Keep that in mind when looking at the nutrient database: the list is a helpful small snapshot of a foods benefits but you can’t just replace what they measure and get everything.  You’re missing what they don’t measure, including many molecules we’ve already studied and know to be essential.  For example alpha tocopherol vitamin E is often completely useless in studies except for a specific deficiency, while real foods contain other tocopherols, tocotrienols and other fat soluble antioxidants.  Vitamin E rich foods otoh are super beneficial for heart function and other body functions.  At least a handful of almonds or sunflower seeds, as almost all other sources have way less.

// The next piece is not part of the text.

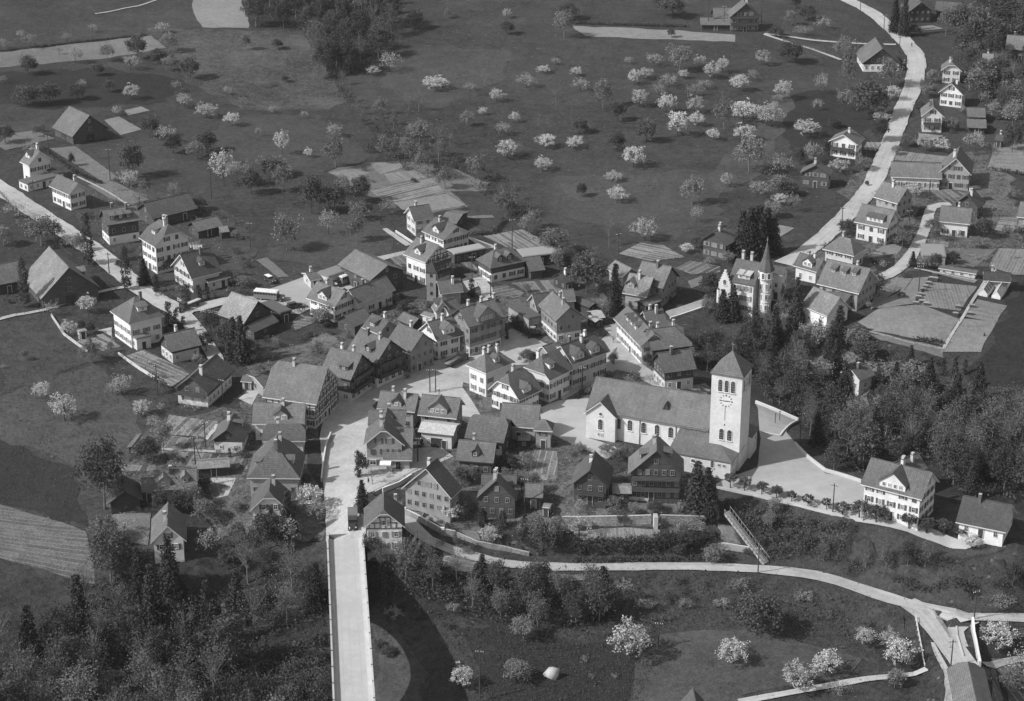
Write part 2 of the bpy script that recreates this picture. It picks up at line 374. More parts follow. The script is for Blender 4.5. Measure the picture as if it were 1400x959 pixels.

For beans try dry ones instead.  Simply cook for a couple hours in water.  Follow a recipe, adding after soft, or just salt and pepper or any seasoning. Or better yet soak for a few hours and drain to improve nutrition a little, improve digestibility and reduce farts.  In the case of lentils they cook up in only 20 minutes from dry, unlike most other beans.  Perhaps because they’re so thin.  Use 3 parts water to 1 part lentils, by volume.

I used to love lentils with onion, salt and pepper.  Sometimes I’d crack an egg right into the cooking water.  Way more delicious than canned and a quick cheap college staple. I still have them now and then, but in a more complicated recipe I find online.